Operation RV-5

'RV-5' was a Soviet combined air and sea operation against the German convoy routes round the extreme north of German-occupied Norway (10/28 June 1944).

The operation started with the laying of a minefield near Rolfsøy by the submarine L-20, which also undertook a reconnaissance and laid a second minefield on 28 June. S-14, S-104, M-200 and M-201 were positioned to attack any German naval units which tried to intervene.

On 15 June the first German summer convoy from Kirkenes to Petsamo, supported by a strong escort and aided by a succession of smokescreens, got through to its destination without loss despite attacks by Soviet motor torpedo boats and warplanes. On 15 June, off Hammerfest, a Soviet reconnaissance aeroplane spotted a German convoy of 10 transports escorted by M 31, M 35, M154, M 202 and M 252 of Korvettenkapitän Erich Klünder’s 5th Minensuch-Flottille, R 202, R 160, R 223, V 6102, V 6107, V 6110, V 6722, V 6111, V 6725, UJ 1220, UJ 1209, UJ 1219, UJ 1211 and UJ 1212.

The convoy was reported on the evening of 16 June by reconnaissance aircraft in Svaerholthavet. On 17 June M 35, UJ 1220 and UJ 1209 drove off the submarine M-200. In attacks by Ilyushin Il-2 warplanes of the 46th Ground Attack Regiment, the 7,419-ton freighter Florianopolis was hit, and Ilyushin Il-4 torpedo bombers sank the 1,610-ton Dixie. The mines laid by Soviet motor torpedo boats on the convoy’s route off Kirkenes were cleared by motor minesweepers. Soviet bombers made attacks on the convoy and damaged the 1,912-ton freighter Marga Cords. On 16 June M-201 again hit the wreck of the freighter Natal off Makkaur.

A return convoy consisting of five freighters, six patrol boats, five submarine chasers and two motor minesweepers, which had departed Kirkenes on 19 June, was located by Soviet air reconnaissance to the south of Vardo shortly after 24.00 on 20 June during this period of uninterrupted daylight. The submarine M-200, which shortly after this was spotted by a Heinkel He 115 patrol floatplane as it fired, was driven below the surface by UJ 1209, UJ 1219, UJ 1220 and UJ 1222. Relentlessly depth-charged, the submarine nonetheless managed to escape. An attempted attack by S-14 off the Syltefjord was frustrated by the intervention of a Blohm und Voss Bv 138 flying boat. After some of the freighters had departed the area, the submarine S-104 attacked what was left of the convoy, namely Reinhardt L. M. Russ and R 159, R 173, V 6107, V 6111, NKi 08, NKi 12, UJ 1211 and UJ 1209, off Tanafjord and sank UJ 1209. An attack by M-201 was not seen by the German ships.

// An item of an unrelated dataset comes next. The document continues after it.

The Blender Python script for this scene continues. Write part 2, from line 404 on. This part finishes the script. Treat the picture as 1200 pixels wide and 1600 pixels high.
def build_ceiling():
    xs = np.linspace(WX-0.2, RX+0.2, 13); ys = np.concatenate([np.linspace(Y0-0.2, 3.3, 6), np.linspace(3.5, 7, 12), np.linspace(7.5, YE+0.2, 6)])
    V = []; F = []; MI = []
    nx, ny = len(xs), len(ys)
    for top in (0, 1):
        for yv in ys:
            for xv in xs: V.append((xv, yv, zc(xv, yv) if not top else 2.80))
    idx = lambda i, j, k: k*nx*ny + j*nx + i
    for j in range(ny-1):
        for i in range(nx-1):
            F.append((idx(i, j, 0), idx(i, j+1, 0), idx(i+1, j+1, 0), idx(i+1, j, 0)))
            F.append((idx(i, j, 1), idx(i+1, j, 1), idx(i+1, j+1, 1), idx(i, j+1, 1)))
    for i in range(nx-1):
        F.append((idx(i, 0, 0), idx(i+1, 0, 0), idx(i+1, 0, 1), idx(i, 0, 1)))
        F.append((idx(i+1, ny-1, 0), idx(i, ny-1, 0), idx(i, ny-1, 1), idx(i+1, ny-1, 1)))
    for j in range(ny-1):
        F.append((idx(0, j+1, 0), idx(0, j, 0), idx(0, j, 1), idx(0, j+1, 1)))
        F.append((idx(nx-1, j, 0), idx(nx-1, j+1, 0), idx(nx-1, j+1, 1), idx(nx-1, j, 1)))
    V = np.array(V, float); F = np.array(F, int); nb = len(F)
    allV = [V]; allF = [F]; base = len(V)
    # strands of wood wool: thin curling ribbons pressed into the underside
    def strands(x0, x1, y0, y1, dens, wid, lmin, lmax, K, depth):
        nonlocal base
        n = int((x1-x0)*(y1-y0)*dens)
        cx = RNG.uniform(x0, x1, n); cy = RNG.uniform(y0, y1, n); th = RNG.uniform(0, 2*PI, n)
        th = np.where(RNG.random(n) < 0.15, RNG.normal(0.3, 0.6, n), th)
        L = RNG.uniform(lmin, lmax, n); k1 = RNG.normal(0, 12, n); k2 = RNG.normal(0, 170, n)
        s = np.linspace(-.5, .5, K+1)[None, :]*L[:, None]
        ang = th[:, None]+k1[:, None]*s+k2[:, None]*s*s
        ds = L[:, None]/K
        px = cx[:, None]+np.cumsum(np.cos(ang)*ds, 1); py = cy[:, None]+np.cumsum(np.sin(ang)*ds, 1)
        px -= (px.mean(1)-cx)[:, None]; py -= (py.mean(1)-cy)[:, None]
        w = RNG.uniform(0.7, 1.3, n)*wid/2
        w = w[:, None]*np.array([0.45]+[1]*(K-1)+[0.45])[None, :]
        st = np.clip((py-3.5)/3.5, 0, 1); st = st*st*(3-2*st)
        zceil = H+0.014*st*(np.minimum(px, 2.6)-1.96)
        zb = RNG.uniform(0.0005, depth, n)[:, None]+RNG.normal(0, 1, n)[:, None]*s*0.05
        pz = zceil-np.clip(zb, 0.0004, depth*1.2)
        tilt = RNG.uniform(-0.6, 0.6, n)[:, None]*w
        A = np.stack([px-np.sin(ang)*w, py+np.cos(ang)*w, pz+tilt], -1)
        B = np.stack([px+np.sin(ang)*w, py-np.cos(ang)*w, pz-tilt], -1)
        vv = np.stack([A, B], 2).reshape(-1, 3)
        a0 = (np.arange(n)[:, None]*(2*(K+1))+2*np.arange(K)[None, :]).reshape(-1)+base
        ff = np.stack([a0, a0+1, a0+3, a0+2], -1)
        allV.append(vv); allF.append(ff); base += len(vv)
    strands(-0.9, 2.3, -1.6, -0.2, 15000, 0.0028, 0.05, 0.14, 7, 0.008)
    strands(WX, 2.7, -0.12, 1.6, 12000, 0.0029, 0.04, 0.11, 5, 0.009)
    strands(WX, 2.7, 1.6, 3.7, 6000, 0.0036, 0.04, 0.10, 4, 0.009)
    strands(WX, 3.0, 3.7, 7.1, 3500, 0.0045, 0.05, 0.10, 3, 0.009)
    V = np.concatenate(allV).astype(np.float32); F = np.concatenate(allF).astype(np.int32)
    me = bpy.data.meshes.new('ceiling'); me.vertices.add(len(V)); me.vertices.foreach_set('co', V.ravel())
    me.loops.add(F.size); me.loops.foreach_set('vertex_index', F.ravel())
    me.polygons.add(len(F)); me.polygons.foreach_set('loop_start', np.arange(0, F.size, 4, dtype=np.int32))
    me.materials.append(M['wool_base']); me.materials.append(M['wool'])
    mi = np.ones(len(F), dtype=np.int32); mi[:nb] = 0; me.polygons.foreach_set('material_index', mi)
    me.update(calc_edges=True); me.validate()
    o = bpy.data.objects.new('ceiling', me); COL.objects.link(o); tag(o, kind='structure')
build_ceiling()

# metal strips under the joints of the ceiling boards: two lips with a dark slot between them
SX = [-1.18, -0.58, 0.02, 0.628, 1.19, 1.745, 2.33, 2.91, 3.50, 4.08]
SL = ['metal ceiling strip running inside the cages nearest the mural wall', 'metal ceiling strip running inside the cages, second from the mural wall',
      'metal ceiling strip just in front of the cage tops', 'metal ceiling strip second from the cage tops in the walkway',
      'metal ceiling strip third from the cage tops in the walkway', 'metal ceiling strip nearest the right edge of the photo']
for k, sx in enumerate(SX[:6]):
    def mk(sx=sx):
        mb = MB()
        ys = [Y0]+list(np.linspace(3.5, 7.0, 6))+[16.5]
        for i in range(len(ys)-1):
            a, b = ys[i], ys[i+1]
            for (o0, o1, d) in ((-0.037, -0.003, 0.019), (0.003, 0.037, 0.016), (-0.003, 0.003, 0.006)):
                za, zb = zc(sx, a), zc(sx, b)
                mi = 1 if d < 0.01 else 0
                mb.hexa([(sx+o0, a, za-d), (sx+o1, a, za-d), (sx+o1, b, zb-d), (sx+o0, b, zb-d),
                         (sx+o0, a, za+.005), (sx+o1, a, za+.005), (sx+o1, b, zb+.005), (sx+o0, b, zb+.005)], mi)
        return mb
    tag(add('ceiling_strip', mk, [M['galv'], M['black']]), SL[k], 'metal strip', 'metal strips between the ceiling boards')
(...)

On 22 June Il-2, Bell Airacobra and Curtiss Kittyhawk fighter-bombers attacked a small convoy near Vardo and damaged the gun ferry AF 39.

On 27 and 28 June Soviet bomber units, covered by fighters, attacked shipping in Kirkenes, and during this attack the 717-ton freighter Herta and Florianopolis were set on fired and soon burned out. Of a six-freighter convoy on passage from Kirkenes to Petsamo, escorted by Kapitänleutnant Heuser’s 7th Räumboots-Flottille and Kapitänleutnant Rössger’s 21st Räumboots-Flottille, the 989-ton Vulkan was sunk by the fire of coastal batteries and the 992-ton Nerissa was sunk by a motor torpedo boat on 28 June.